Rows from a 3D scene dataset:
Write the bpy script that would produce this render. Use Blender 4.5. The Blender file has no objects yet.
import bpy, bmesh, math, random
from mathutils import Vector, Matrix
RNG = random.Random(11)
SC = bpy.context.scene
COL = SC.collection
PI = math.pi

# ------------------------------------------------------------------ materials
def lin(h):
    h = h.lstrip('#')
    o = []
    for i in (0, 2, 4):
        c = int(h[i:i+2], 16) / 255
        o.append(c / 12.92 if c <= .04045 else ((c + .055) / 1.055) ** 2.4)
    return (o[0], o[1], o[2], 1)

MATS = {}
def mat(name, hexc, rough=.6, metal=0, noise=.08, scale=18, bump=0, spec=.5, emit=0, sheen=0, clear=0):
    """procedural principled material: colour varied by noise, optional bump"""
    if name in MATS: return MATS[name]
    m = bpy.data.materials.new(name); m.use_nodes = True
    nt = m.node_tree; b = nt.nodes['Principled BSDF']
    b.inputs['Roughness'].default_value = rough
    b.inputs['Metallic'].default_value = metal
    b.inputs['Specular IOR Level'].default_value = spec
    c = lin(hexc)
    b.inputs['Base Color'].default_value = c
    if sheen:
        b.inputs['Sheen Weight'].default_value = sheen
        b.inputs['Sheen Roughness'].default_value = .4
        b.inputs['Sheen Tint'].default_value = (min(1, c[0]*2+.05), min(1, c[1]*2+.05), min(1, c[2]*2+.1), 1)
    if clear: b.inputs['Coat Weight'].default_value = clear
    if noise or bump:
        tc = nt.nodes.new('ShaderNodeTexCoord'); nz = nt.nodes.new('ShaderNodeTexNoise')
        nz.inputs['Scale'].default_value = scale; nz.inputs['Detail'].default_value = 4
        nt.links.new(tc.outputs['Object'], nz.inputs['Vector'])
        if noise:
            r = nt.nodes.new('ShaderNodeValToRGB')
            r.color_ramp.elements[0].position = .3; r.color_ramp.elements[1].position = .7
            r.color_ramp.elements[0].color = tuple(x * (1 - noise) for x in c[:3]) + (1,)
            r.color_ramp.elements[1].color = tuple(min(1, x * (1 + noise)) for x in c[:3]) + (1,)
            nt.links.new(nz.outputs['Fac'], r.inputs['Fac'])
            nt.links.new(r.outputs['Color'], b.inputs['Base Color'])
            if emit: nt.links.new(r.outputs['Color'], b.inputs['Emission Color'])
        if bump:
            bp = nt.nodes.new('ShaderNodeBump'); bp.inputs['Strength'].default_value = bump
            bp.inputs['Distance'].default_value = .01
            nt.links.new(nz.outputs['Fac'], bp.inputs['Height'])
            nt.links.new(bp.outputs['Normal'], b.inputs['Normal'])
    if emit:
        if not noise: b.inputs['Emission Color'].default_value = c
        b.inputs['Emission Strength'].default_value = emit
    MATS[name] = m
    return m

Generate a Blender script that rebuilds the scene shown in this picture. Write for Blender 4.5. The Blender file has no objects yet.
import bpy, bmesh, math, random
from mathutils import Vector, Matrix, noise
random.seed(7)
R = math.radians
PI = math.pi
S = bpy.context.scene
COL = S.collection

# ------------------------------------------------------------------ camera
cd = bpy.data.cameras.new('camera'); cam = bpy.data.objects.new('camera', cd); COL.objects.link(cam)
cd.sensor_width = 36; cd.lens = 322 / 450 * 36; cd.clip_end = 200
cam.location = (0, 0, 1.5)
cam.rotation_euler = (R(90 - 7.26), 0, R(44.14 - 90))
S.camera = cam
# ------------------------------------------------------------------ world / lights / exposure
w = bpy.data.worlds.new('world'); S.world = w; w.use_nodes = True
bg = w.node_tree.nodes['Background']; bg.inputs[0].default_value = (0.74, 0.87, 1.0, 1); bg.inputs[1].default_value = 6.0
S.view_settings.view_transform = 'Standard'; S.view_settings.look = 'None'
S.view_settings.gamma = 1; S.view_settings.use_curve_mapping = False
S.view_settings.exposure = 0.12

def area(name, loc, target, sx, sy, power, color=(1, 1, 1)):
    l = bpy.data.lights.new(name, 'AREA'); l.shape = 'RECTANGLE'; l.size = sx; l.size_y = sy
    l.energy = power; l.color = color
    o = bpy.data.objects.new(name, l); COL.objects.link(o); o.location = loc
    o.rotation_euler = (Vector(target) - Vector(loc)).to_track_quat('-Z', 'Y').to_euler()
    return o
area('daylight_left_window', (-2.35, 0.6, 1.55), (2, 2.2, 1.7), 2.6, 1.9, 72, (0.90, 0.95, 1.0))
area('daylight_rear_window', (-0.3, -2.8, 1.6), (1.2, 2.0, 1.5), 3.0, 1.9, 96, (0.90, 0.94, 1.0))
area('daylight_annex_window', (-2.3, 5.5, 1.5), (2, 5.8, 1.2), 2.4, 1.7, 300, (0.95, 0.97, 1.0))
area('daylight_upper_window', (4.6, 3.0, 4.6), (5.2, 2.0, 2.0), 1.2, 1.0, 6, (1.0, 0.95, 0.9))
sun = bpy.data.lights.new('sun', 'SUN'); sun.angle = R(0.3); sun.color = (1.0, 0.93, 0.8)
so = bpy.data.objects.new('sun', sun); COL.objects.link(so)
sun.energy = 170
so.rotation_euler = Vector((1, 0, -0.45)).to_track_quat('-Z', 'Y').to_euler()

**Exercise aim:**
From the first line of the data above to the line holding "return (o[0], o[1], o[2], 1)", reproduce each line exactly; emit no other lines.

**Right answer:**
Write the bpy script that would produce this render. Use Blender 4.5. The Blender file has no objects yet.
import bpy, bmesh, math, random
from mathutils import Vector, Matrix
RNG = random.Random(11)
SC = bpy.context.scene
COL = SC.collection
PI = math.pi

# ------------------------------------------------------------------ materials
def lin(h):
    h = h.lstrip('#')
    o = []
    for i in (0, 2, 4):
        c = int(h[i:i+2], 16) / 255
        o.append(c / 12.92 if c <= .04045 else ((c + .055) / 1.055) ** 2.4)
    return (o[0], o[1], o[2], 1)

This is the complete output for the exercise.